The murmur of teenagers, twenty somethings, thirty somethings, like sea lions limp across the grass in their languor — a sea of skin and flannel and beach towels and plastic sunglasses, bicycles on their sides like ships run aground.


Children clamor in the playground, their squeals and laughs holding a unique note in the distance, in tandem with the squeaks and clanks of the chain-link swing.


Wafts of pungent marijuana smoke pass like plumes of skunk incense. Beer bottles clank. A wine bottle pops! and breaths.


The rhythm of the children’s swing continues in the background, like the soft bray of a donkey. Hee haw. Hee haw. Somewhere unseen a man pelts an animal skin drum, rum tum tum, rum tum tum, the metronome of the park.


Dogs of course, the dogs. They run unleashed, chasing each other, judging each others strength and dominance, accepting equal ground and galloping about with teasing yips and running past a larger hound and nipping its neck to test the boundaries of the game. A lanky Great Dane bobbles about  like a lost child, neither confident in its independence nor its physicality.


Tight rope walkers sling a taught red nylon rope between two palms and invite any curious adventurers to tread the string, which tongs like a cello when they leap off after a trepidatious attempt, laughing, arms akimbo, legs aquiver.

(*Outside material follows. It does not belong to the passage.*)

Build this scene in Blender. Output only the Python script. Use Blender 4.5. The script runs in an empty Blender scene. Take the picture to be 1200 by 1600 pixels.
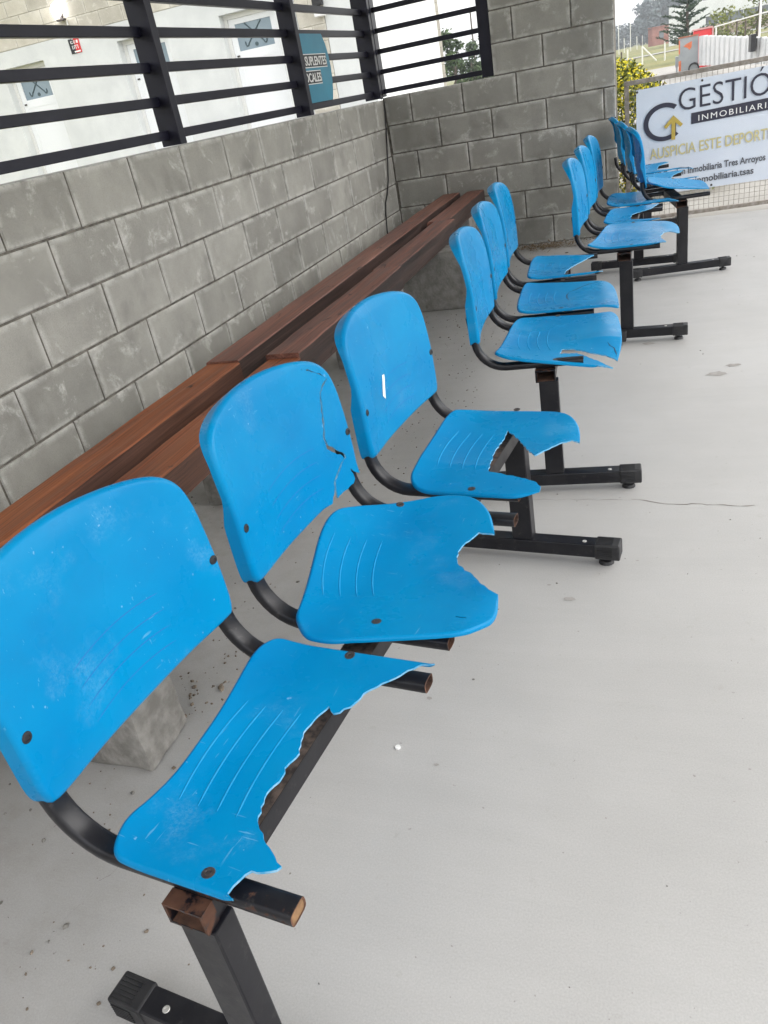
import bpy, bmesh, math, random
from mathutils import Vector, Matrix, noise
from mathutils.geometry import tessellate_polygon
rnd = random.Random(7)
R = math.radians
scene = bpy.context.scene
COL = scene.collection

# ------------------------------------------------------------------ camera
cam_d = bpy.data.cameras.new('camera')
cam = bpy.data.objects.new('camera', cam_d)
COL.objects.link(cam)
cam_d.sensor_fit = 'VERTICAL'
cam_d.sensor_height = 36.0
cam_d.lens = 36.0 * 1203.64 / 1600.0
cam_d.clip_start = 0.02
cam_d.clip_end = 3000
rx = Vector((0.9389016936615383, 0.2996649881975354, -0.16930594935789534))
dn = Vector((0.003913284843912235, -0.5011657206438449, -0.8653424793982504))
fw = Vector((-0.34416318199531115, 0.8118089770986473, -0.471718018374111))
m = Matrix.Identity(4)
for i in range(3):
    m[i][0] = rx[i]; m[i][1] = -dn[i]; m[i][2] = -fw[i]
m[0][3], m[1][3], m[2][3] = 2.03341, -6.32766, 1.23476
cam.matrix_world = m
scene.camera = cam

# ------------------------------------------------------------------ world, sun, exposure
SUN_EL, SUN_AZ = 40.0, 85.0      # azimuth clockwise from +y; behind thin cloud on the open side of the shelter
w = bpy.data.worlds.new('World'); scene.world = w; w.use_nodes = True
wn, wl = w.node_tree.nodes, w.node_tree.links
wn.clear()
wo = wn.new('ShaderNodeOutputWorld'); bg = wn.new('ShaderNodeBackground')
sky = wn.new('ShaderNodeTexSky'); sky.sky_type = 'NISHITA'; sky.sun_disc = False
sky.sun_elevation = R(SUN_EL); sky.sun_rotation = R(SUN_AZ)
sky.air_density = 1.0; sky.dust_density = 5.0; sky.ozone_density = 1.0
hs = wn.new('ShaderNodeHueSaturation'); hs.inputs['Saturation'].default_value = 0.2
# thin overcast: the dome is flattened towards an even brightness
gm = wn.new('ShaderNodeGamma'); gm.inputs['Gamma'].default_value = 0.3
mu = wn.new('ShaderNodeVectorMath'); mu.operation = 'SCALE'; mu.inputs['Scale'].default_value = 3.0
wl.new(sky.outputs[0], hs.inputs['Color']); wl.new(hs.outputs[0], gm.inputs['Color']); wl.new(gm.outputs[0], mu.inputs[0]); wl.new(mu.outputs[0], bg.inputs[0]); wl.new(bg.outputs[0], wo.inputs[0])
bg.inputs[1].default_value = 0.15
sun_d = bpy.data.lights.new('sun', 'SUN'); sun_d.energy = 0.5; sun_d.angle = R(60); sun_d.color = (1.0, 0.96, 0.9)
sun = bpy.data.objects.new('sun', sun_d); COL.objects.link(sun)
az = R(SUN_AZ); el = R(SUN_EL)
sdir = Vector((math.sin(az)*math.cos(el), math.cos(az)*math.cos(el), math.sin(el)))
sun.rotation_euler = (-sdir).to_track_quat('-Z', 'Y').to_euler()
sun.location = (0, -12, 20)
vs = scene.view_settings
vs.view_transform = 'Standard'; vs.look = 'None'; vs.gamma = 1.0; vs.exposure = 1.79
vs.use_curve_mapping = False
scene.cycles.use_denoising = True
scene.cycles.max_bounces = 10
scene.cycles.diffuse_bounces = 6

# ------------------------------------------------------------------ helpers
def link(o, parent=None):
    COL.objects.link(o)
    if parent is not None: o.parent = parent
    return o

def obj(name, bm, mats, parent=None, smooth=False):
    me = bpy.data.meshes.new(name); bm.to_mesh(me); bm.free()
    for mm in (mats if isinstance(mats, (list, tuple)) else [mats]): me.materials.append(mm)
    if smooth:
        me.polygons.foreach_set('use_smooth', [True]*len(me.polygons))
        me.set_sharp_from_angle(angle=R(40))
    o = bpy.data.objects.new(name, me)
    return link(o, parent)

def tag(o, label, cat, group=None):
    o['label'] = label; o['category'] = cat
    if group: o['group'] = group
    return o

def struct(o, label=None):
    o['kind'] = 'structure'
    if label: o['label'] = label; o['category'] = o.name
    return o

def thing(name, label, cat, loc=(0, 0, 0), rz=0, group=None):
    o = bpy.data.objects.new(name, None); COL.objects.link(o)
    o.location = loc; o.rotation_euler = (0, 0, rz); o.empty_display_size = .1
    return tag(o, label, cat, group)

def box(bm, x0, y0, z0, x1, y1, z1, mi=0, M=None, bevel=0):
    vs_ = [Vector(p) for p in ((x0,y0,z0),(x1,y0,z0),(x1,y1,z0),(x0,y1,z0),(x0,y0,z1),(x1,y0,z1),(x1,y1,z1),(x0,y1,z1))]
    if M is not None: vs_ = [M @ v for v in vs_]
    b = [bm.verts.new(v) for v in vs_]
    fs = []
    for f in ((0,3,2,1),(4,5,6,7),(0,1,5,4),(1,2,6,5),(2,3,7,6),(3,0,4,7)):
        fc = bm.faces.new([b[i] for i in f]); fc.material_index = mi; fs.append(fc)
    if bevel:
        es = list({e for f in fs for e in f.edges})
        r = bmesh.ops.bevel(bm, geom=es, offset=bevel, segments=2, profile=.5, affect='EDGES')
        for f in r['faces']: f.material_index = mi
    return b

def ring_sweep(bm, pts, prof, up=Vector((0,1,0)), mi=0, cap=True, capmi=None):
    """sweep a closed profile [(a,b)] along pts; a goes along `up`, b along tangent x up"""
    n = len(pts); rings = []
    for i, p in enumerate(pts):
        t = (pts[min(i+1, n-1)] - pts[max(i-1, 0)]).normalized()
        a = (up - t*up.dot(t)).normalized(); b = t.cross(a)
        rings.append([bm.verts.new(p + a*u + b*v) for u, v in prof])
    k = len(prof)
    for i in range(n-1):
        for j in range(k):
            f = bm.faces.new((rings[i][j], rings[i][(j+1) % k], rings[i+1][(j+1) % k], rings[i+1][j])); f.material_index = mi
    if cap:
        f = bm.faces.new(list(reversed(rings[0]))); f.material_index = mi if capmi is None else capmi
        f = bm.faces.new(rings[-1]); f.material_index = mi if capmi is None else capmi
    return rings

def circ(r, n=10, r2=None):
    r2 = r if r2 is None else r2
    return [(r*math.cos(2*math.pi*i/n), r2*math.sin(2*math.pi*i/n)) for i in range(n)]

def tube(bm, pts, r, n=8, mi=0, up=Vector((0.13, 1, 0.31)).normalized()):
    return ring_sweep(bm, [Vector(p) for p in pts], circ(r, n), up, mi)

def cyl(bm, p0, p1, r, n=14, mi=0, r1=None):
    p0, p1 = Vector(p0), Vector(p1); t = (p1-p0).normalized()
    up = Vector((0,0,1)) if abs(t.z) < .9 else Vector((1,0,0))
    a = (up-t*up.dot(t)).normalized(); b = t.cross(a); r1 = r if r1 is None else r1
    A = [bm.verts.new(p0+a*r*math.cos(q)+b*r*math.sin(q)) for q in [2*math.pi*i/n for i in range(n)]]
    B = [bm.verts.new(p1+a*r1*math.cos(q)+b*r1*math.sin(q)) for q in [2*math.pi*i/n for i in range(n)]]
    for i in range(n):
        bm.faces.new((A[i], A[(i+1) % n], B[(i+1) % n], B[i])).material_index = mi
    bm.faces.new(list(reversed(A))).material_index = mi; bm.faces.new(B).material_index = mi

# ------------------------------------------------------------------ materials
class NT:
    def __init__(s, name):
        s.m = bpy.data.materials.new(name); s.m.use_nodes = True
        s.n = s.m.node_tree.nodes; s.l = s.m.node_tree.links
        s.b = s.n['Principled BSDF']
    def node(s, t, **kw):
        x = s.n.new(t)
        for k, v in kw.items(): setattr(x, k, v)
        return x
    def coord(s, scale=(1,1,1), rot=(0,0,0), kind='Object', offset=True):
        tc = s.node('ShaderNodeTexCoord'); mp = s.node('ShaderNodeMapping')
        mp.inputs['Scale'].default_value = scale; mp.inputs['Rotation'].default_value = rot
        s.l.new(tc.outputs[kind], mp.inputs['Vector'])
        if offset:
            oi = s.node('ShaderNodeObjectInfo'); ml = s.node('ShaderNodeMath', operation='MULTIPLY'); ml.inputs[1].default_value = 37.0
            s.l.new(oi.outputs['Random'], ml.inputs[0])
            va = s.node('ShaderNodeVectorMath', operation='ADD')
            s.l.new(mp.outputs[0], va.inputs[0]); s.l.new(ml.outputs[0], va.inputs[1])
            return va.outputs[0]
        return mp.outputs[0]
    def noise(s, vec, scale, detail=4, rough=.55, dist=0):
        x = s.node('ShaderNodeTexNoise'); x.inputs['Scale'].default_value = scale; x.inputs['Detail'].default_value = detail
        x.inputs['Roughness'].default_value = rough; x.inputs['Distortion'].default_value = dist
        s.l.new(vec, x.inputs['Vector']); return x.outputs['Fac']
    def ramp(s, fac, stops):
        x = s.node('ShaderNodeValToRGB'); cr = x.color_ramp
        while len(cr.elements) < len(stops): cr.elements.new(.5)
        for e, (p, c) in zip(cr.elements, stops):
            e.position = p; e.color = (c, c, c, 1) if not isinstance(c, tuple) else (*c, 1)
        s.l.new(fac, x.inputs[0]); return x.outputs[0]
    def mix(s, fac, a, b, mode='MIX'):
        x = s.node('ShaderNodeMix', data_type='RGBA', blend_type=mode)
        for sock, v in ((0, fac), (6, a), (7, b)):
            if isinstance(v, (int, float)): x.inputs[sock].default_value = v
            elif isinstance(v, tuple): x.inputs[sock].default_value = (*v, 1)
            else: s.l.new(v, x.inputs[sock])
        return x.outputs[2]
    def math(s, op, a, b=0.0):
        x = s.node('ShaderNodeMath', operation=op)
        for i, v in enumerate((a, b)):
            if isinstance(v, (int, float)): x.inputs[i].default_value = v
            else: s.l.new(v, x.inputs[i])
        return x.outputs[0]
    def base(s, v): 
        if isinstance(v, tuple): s.b.inputs['Base Color'].default_value = (*v, 1)
        else: s.l.new(v, s.b.inputs['Base Color'])
    def rough(s, v):
        if isinstance(v, (int, float)): s.b.inputs['Roughness'].default_value = v
        else: s.l.new(v, s.b.inputs['Roughness'])
    def bump(s, h, strength=.3, dist=.002):
        x = s.node('ShaderNodeBump'); x.inputs['Strength'].default_value = strength; x.inputs['Distance'].default_value = dist
        s.l.new(h, x.inputs['Height']); s.l.new(x.outputs[0], s.b.inputs['Normal'])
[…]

The thud of adult feet falling to earth.


A dark man with a beard and a large pack slung across his shoulder walks by, pronouncing his “ganja treats” in a voice loud enough to carry and soft enough to be aimless. Another passes with “cold beer, cold water.”


The amalgamated white noise of the collective park, with the skyline of San Francisco running across half the horizon like a picket fence, gives opportunity to forget about tomorrow and yesterday.